* Task objective *
Begin at the first line and end at the line containing "COL = sc.collection". Extract exactly those lines.

===============

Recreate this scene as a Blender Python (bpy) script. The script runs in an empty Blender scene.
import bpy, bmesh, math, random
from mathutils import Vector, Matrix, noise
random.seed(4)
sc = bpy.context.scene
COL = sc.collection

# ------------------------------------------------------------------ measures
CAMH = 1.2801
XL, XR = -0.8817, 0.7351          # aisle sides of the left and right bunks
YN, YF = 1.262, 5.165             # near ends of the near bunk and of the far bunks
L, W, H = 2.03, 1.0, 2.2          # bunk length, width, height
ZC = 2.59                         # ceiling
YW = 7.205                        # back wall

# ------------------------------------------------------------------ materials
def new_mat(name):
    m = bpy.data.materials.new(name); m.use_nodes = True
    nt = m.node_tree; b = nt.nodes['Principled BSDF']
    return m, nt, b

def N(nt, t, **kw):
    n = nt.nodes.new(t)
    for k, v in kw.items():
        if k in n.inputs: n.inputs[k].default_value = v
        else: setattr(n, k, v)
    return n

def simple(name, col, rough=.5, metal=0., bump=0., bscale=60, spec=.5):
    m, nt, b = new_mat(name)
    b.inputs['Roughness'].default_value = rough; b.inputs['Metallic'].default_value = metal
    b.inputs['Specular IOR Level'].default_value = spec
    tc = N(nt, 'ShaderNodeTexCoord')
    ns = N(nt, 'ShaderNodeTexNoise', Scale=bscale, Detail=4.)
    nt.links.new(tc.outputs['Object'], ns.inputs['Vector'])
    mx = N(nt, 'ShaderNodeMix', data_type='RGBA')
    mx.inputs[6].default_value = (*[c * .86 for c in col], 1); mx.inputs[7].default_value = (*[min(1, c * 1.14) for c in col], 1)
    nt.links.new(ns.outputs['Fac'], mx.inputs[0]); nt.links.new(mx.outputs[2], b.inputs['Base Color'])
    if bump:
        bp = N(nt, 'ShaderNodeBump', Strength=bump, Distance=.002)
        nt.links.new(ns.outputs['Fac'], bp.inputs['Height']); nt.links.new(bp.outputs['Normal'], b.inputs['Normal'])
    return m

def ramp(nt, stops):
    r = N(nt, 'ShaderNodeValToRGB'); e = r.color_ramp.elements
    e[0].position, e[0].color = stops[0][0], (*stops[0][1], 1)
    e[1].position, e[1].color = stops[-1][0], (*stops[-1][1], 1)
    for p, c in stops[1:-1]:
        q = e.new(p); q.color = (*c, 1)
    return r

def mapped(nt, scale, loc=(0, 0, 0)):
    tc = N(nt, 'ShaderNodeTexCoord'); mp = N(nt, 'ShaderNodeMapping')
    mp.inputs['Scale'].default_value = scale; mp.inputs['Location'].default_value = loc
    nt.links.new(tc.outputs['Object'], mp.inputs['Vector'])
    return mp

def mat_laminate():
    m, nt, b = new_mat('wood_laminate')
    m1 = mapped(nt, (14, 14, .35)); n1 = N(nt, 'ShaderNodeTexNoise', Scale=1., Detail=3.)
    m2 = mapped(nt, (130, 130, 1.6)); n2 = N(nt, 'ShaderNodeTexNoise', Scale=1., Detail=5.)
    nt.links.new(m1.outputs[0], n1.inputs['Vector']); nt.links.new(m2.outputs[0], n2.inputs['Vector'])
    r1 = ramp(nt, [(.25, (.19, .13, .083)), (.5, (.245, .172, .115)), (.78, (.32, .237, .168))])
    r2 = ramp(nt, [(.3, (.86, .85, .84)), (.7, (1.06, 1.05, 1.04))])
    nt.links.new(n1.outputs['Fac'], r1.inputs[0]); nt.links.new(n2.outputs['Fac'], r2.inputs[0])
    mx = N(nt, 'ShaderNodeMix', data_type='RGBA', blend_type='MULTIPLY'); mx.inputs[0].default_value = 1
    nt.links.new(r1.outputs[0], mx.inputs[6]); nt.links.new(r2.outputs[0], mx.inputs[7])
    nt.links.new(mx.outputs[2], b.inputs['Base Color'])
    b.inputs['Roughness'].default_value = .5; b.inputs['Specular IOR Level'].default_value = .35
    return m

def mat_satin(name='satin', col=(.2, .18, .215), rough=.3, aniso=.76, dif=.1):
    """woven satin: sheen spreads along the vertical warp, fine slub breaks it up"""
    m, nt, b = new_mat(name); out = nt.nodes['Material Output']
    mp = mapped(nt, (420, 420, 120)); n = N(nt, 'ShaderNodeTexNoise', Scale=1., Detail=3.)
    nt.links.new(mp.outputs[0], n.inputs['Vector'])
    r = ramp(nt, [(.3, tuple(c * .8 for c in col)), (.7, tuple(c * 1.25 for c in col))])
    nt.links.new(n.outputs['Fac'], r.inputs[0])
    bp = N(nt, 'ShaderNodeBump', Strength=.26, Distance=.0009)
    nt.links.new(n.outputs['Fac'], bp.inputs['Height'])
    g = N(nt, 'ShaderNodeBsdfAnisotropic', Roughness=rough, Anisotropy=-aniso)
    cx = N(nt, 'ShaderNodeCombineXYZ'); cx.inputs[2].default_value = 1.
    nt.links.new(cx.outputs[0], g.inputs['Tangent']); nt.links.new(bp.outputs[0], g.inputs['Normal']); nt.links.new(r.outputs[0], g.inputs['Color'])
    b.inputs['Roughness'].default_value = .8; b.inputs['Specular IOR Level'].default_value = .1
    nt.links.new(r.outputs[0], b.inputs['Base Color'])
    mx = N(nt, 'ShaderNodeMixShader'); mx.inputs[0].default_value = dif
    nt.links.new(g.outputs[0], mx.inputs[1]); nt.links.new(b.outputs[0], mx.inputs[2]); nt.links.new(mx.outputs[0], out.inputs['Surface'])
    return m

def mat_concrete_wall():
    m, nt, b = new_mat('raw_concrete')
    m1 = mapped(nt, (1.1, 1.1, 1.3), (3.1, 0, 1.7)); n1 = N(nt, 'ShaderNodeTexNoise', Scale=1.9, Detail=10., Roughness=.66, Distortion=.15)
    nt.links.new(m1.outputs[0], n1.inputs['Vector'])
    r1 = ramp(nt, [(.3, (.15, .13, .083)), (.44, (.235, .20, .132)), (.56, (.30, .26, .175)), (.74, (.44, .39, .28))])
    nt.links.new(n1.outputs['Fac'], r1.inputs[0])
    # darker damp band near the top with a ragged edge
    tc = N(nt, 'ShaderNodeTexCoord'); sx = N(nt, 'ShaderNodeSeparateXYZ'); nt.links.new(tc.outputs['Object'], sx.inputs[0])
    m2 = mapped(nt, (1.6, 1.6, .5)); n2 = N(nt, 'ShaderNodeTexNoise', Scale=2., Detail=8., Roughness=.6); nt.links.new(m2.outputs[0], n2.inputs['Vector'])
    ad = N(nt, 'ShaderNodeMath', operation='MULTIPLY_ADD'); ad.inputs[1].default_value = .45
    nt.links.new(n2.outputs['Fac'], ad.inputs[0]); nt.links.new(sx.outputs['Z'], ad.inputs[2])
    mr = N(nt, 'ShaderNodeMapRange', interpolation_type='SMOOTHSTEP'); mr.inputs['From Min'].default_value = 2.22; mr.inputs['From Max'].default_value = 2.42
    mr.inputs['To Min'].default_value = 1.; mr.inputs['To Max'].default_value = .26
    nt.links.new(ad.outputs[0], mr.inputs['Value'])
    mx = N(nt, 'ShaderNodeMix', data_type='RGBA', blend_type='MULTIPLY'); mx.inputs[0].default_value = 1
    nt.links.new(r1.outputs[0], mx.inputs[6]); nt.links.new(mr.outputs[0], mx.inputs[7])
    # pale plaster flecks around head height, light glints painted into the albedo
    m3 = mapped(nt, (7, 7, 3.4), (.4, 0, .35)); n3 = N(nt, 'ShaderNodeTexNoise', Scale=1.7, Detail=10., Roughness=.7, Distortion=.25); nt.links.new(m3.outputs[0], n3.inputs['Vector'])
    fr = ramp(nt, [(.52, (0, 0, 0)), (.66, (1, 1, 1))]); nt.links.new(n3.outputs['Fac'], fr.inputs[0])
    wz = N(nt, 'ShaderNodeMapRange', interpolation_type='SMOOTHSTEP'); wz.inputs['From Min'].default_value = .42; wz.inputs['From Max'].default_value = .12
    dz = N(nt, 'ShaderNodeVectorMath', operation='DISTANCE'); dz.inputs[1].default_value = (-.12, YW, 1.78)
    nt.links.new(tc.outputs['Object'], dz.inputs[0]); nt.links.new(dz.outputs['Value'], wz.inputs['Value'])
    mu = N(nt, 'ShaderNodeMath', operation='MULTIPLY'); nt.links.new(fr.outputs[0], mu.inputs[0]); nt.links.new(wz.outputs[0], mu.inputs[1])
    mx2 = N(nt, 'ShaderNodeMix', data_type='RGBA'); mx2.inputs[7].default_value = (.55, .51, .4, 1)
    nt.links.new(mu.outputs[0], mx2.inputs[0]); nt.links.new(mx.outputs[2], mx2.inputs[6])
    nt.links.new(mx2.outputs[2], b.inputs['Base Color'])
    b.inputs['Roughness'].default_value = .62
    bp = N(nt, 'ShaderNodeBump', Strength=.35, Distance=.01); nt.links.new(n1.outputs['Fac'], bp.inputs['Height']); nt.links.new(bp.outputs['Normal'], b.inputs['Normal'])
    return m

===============

* Solution to this task *
Recreate this scene as a Blender Python (bpy) script. The script runs in an empty Blender scene.
import bpy, bmesh, math, random
from mathutils import Vector, Matrix, noise
random.seed(4)
sc = bpy.context.scene
COL = sc.collection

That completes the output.